Oh Salone….
You have no idea how weird it feels to know that Friday I will be getting on a plane and possibly never coming back here. I’ve never left a place thinking I might not return. Sierra Leone has been the most interesting, most frustrating place I have ever been. So how do I feel leaving? Strange and slightly confused. It feels like a long dream and I am sure, when I find myself sitting in the local Starbucks back home I will feel like the past 6 months never actually happened. But the thing is…you can’t possible leave an experience like this behind. I have no idea how this journey will affect my life from here on in, but I am certain that it will…in many ways.
I was feeling really sad about leaving until I woke up the other morning to a swollen face (allergic reaction to something/everything perhaps), not being able to see out of my left eye, no water in the whole house, 40 degree heat, covered in mosquito bites (one got in my bug net and devoured me!), and sick from the African dish I “cooked” the night before! (I really should learn to leave cooking to people who know what they are doing!). Only to make it downstairs and be informed by a male staff member that I had tucked my skirt into my underwear and was exposing the whitest part of my body to the entire office! AWESOME! It was at this moment that I thought to myself… “Yup!...I’m done here!” No…but really…is it Friday yet?!

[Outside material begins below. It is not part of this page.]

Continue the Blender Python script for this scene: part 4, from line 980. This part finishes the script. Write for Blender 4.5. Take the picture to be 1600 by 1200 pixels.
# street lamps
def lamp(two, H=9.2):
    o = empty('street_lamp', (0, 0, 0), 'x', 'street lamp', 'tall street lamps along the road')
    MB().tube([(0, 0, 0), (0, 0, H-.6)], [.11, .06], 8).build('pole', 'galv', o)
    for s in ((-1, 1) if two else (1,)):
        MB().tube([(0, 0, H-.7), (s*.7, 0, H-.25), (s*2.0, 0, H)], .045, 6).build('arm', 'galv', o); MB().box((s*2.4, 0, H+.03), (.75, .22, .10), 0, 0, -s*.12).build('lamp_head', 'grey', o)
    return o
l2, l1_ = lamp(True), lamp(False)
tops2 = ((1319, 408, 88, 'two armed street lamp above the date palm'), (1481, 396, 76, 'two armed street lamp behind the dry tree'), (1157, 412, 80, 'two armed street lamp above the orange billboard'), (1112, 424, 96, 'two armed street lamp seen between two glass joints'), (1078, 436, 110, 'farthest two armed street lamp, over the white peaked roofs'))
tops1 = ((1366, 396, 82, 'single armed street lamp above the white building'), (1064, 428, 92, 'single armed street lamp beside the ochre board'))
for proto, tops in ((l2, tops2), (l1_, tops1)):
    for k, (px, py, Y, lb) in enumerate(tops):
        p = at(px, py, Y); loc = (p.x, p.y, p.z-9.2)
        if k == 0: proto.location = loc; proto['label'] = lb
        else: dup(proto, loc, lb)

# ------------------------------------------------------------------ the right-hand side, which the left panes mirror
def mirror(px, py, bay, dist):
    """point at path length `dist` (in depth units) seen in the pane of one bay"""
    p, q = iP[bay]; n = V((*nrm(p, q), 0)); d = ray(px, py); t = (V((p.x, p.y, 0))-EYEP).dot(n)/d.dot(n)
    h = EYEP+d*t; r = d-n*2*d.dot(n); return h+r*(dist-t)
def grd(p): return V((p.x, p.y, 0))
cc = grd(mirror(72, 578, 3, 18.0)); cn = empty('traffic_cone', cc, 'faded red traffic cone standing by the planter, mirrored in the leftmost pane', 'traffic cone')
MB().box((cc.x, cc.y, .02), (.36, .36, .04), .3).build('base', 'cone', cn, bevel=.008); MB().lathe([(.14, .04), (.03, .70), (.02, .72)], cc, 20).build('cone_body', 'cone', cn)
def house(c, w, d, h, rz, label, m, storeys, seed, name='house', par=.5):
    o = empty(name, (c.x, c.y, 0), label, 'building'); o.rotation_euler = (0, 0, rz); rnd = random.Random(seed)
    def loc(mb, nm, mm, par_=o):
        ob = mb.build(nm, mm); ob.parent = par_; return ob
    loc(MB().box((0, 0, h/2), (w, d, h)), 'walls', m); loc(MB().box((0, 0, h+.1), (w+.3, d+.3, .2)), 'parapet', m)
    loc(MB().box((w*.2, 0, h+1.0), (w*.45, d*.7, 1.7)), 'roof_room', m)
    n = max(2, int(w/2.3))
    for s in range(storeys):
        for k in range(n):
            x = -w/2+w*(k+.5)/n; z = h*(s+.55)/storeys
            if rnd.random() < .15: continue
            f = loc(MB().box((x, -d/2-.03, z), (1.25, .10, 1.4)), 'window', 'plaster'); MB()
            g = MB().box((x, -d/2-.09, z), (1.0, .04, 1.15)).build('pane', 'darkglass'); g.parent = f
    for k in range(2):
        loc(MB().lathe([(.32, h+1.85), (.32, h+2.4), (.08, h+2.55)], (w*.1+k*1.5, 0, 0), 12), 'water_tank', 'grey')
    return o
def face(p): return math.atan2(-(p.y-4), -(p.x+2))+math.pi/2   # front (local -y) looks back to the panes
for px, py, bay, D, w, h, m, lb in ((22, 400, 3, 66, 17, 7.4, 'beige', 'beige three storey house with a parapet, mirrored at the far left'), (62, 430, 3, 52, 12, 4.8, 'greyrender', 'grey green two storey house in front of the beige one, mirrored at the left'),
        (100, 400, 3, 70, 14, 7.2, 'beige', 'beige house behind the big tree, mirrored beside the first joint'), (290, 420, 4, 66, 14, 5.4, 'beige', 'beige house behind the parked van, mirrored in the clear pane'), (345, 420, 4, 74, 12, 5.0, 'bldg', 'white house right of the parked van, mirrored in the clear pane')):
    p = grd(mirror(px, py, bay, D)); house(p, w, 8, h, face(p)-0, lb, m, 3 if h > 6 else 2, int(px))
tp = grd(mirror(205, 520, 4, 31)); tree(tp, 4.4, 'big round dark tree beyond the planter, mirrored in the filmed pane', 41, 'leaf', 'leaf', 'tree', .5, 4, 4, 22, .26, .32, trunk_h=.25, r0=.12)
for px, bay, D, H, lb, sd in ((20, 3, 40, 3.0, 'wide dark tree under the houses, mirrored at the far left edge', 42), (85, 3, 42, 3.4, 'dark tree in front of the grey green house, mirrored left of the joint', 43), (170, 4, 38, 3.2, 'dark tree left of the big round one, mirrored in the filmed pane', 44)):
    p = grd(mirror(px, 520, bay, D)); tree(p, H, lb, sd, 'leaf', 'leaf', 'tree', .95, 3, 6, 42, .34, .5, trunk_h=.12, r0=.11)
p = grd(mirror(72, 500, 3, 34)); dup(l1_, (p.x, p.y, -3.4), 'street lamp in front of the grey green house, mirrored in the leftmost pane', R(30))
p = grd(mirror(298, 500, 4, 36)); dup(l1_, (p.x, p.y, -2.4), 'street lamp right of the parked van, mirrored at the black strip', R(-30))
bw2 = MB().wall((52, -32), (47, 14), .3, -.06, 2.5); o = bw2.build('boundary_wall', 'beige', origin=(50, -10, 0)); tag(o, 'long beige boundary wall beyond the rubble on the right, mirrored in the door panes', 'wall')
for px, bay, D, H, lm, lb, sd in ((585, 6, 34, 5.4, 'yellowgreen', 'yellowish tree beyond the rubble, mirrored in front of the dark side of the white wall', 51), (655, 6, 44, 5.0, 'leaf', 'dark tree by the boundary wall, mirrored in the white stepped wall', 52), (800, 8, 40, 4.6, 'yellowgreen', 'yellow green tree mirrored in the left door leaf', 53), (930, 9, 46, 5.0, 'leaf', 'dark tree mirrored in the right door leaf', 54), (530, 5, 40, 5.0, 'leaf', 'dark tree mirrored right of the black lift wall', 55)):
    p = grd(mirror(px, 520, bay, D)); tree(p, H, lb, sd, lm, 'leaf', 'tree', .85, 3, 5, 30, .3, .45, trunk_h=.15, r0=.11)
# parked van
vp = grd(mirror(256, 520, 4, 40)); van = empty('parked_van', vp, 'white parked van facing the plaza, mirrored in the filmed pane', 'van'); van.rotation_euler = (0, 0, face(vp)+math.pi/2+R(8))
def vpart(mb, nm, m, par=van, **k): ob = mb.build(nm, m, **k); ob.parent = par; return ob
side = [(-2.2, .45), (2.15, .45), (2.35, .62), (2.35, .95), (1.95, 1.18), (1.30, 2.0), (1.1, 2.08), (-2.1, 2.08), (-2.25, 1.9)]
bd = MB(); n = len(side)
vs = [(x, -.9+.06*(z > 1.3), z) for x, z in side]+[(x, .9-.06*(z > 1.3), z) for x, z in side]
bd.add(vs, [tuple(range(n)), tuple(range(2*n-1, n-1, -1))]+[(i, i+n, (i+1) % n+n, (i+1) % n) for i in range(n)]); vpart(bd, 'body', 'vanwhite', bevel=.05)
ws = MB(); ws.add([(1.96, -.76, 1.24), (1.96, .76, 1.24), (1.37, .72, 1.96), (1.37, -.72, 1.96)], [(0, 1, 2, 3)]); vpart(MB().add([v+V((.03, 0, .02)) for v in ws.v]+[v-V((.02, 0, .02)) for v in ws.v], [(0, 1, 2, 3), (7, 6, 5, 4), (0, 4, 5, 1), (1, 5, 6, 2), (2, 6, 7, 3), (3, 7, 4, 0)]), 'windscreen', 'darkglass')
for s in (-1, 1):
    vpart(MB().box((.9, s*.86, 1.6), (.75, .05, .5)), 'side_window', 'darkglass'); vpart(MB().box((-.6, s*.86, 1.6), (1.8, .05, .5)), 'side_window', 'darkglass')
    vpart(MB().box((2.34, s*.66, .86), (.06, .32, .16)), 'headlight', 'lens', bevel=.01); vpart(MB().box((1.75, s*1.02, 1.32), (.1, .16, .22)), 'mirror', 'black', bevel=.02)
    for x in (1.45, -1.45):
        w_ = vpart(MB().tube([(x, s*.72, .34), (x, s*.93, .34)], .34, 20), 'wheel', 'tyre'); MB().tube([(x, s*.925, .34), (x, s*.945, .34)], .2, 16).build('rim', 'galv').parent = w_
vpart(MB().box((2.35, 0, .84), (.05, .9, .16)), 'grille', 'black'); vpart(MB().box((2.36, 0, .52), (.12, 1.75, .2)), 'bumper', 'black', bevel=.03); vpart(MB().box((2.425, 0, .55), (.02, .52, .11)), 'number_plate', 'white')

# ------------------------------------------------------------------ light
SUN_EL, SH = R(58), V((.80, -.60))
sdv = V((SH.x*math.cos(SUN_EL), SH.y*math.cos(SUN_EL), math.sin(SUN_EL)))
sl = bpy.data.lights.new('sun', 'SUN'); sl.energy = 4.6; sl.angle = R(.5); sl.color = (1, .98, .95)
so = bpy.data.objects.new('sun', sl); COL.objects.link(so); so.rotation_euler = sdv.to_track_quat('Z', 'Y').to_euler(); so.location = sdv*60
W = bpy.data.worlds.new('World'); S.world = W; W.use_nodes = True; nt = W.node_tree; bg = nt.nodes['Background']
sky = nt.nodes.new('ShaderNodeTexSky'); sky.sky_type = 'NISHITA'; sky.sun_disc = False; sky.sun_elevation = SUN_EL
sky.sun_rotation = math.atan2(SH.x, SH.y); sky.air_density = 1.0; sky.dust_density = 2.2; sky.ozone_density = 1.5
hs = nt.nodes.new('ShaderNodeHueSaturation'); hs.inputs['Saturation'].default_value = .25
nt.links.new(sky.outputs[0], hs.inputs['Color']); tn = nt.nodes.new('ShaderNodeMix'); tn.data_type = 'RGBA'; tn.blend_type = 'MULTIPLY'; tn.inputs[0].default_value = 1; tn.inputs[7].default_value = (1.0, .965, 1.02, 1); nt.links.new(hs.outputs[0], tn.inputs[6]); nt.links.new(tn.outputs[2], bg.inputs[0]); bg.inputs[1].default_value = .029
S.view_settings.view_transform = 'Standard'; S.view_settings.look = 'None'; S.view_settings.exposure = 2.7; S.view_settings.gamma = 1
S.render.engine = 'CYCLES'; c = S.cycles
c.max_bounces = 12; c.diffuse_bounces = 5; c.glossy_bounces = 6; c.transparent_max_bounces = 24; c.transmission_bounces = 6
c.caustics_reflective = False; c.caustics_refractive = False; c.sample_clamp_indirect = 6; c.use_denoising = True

In all seriousness….I’m really going to have a tough time saying goodbye. The relationships that you form over 6 months are always going to make it difficult to leave, no matter where you are!
I had coffee yesterday with a guy my age who was born and raised here, who just received full scholarship to go and study in Ottawa. After hearing about how his brothers were killed by rebels, how he had to flee from three different cities to survive, how he was captured in Freetown in ’99 only to be released because one of the RUF members was a childhood friend of his, I realised something… I have absolutely NO IDEA what it is to live here, to cope with the adversities and barriers and frustrations! I will never know what it is like, because even while I am still here, I am still way too far removed!
“Nothing comes easy you know!” he said to me….the thing is…for me…things have. I don’t know the first thing about adversity, pain, and suffering…That is the biggest lesson I have learned in 6 months.